Low calorific value fuelled distributed combustion with swirl for gas turbine applications

Distributed combustion offers significant performance improvement with near zero emissions for industrial gas turbine applications. Our efforts to further develop zero emission distributed combustion are explored here by utilizing swirl to the flow. The beneficial aspects of distributed swirl combustion using a cylindrical geometry combustor has shown low emissions of NO and CO, and significantly improved pattern factor using methane as the fuel at high thermal intensity. Biofuels, syngas and landfill gases offer superior use in gas turbine combustion. However, they are characterized by their low calorific value. Results are presented here from the distributed swirl combustor with simulated low calorific value fuels with defined mixture of methane diluted with nitrogen. The calorific value of the fuel obtained provided comparable adiabatic flame temperature and flame speed to those characteristic of low to medium calorific value syngas fuels. The results are compared with the methane fueled combustor. Experimental results from the distributed swirl combustor using methane fuel at an equivalence ratio of 0.6 and a heat release intensity of 27 MW/m3-atm showed low levels of NO (∼9 PPM) and low CO (∼21 PPM) under non-premixed conditions. Novel Premixed Combustion design demonstrated 4 PPM of NO and 11 PPM of CO. In contrast methane diluted with nitrogen resulted in a dramatic decrease of NO emissions (30–50%), to provide NO emission of 7 PPM (for non-premixed case) and 2.8 PPM (premixed case), at the same conditions, with minimal impact on CO for all the conditions examined here. The combustor provided no instability or flame flashback at higher fuel flow rates (to maintain the same thermal load as with methane fuel).
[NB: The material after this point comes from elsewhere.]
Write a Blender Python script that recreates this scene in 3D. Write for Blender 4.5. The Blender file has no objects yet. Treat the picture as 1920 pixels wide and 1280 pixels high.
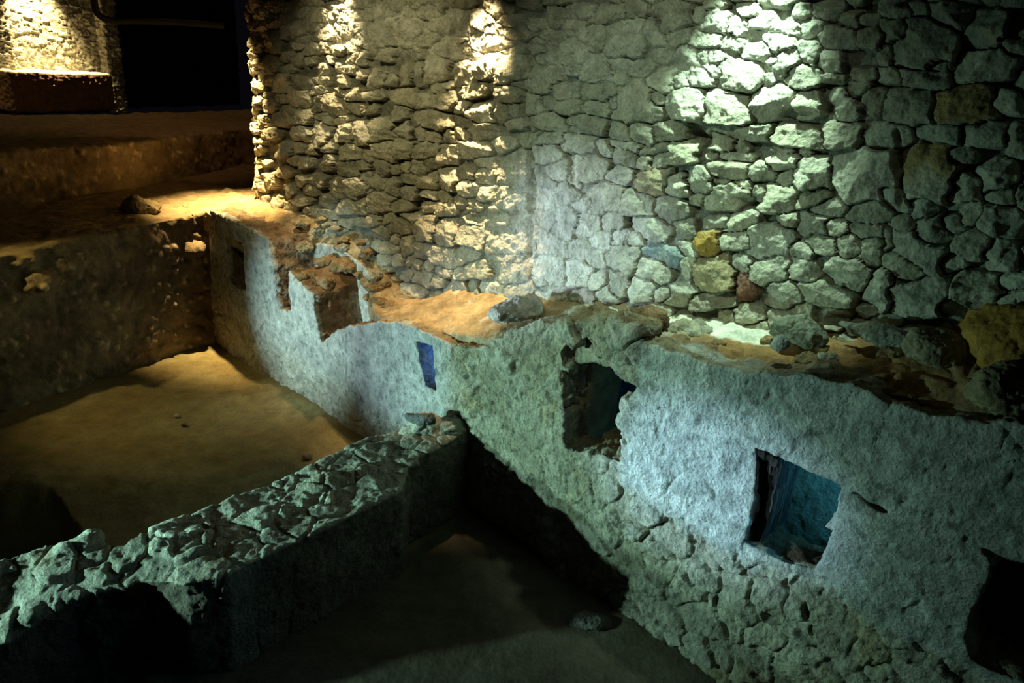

Results obtained with different calorific value fuels on the emissions of NO and CO, lean stability limit and OH* chemiluminescence are presented. The results showed favorable operation of the distributed swirl combustor for applications with both high and low calorific value fuels, such as, methane, synfuel and landfill gases to power the gas turbines without any combustor modifications.

► Examined distributed combustion for high intensity ultra low emission combustion.
► Novel design allowed low calorific value fuel combustion without modifications.
► Stable high intensity combustion demonstrated at up to 36 MW/m3-atm.
► 30–50% reduction of NO demonstrated for novel non-premixed and premixed flames.
► Distributed combustion at higher pressure and temperatures for low emissions.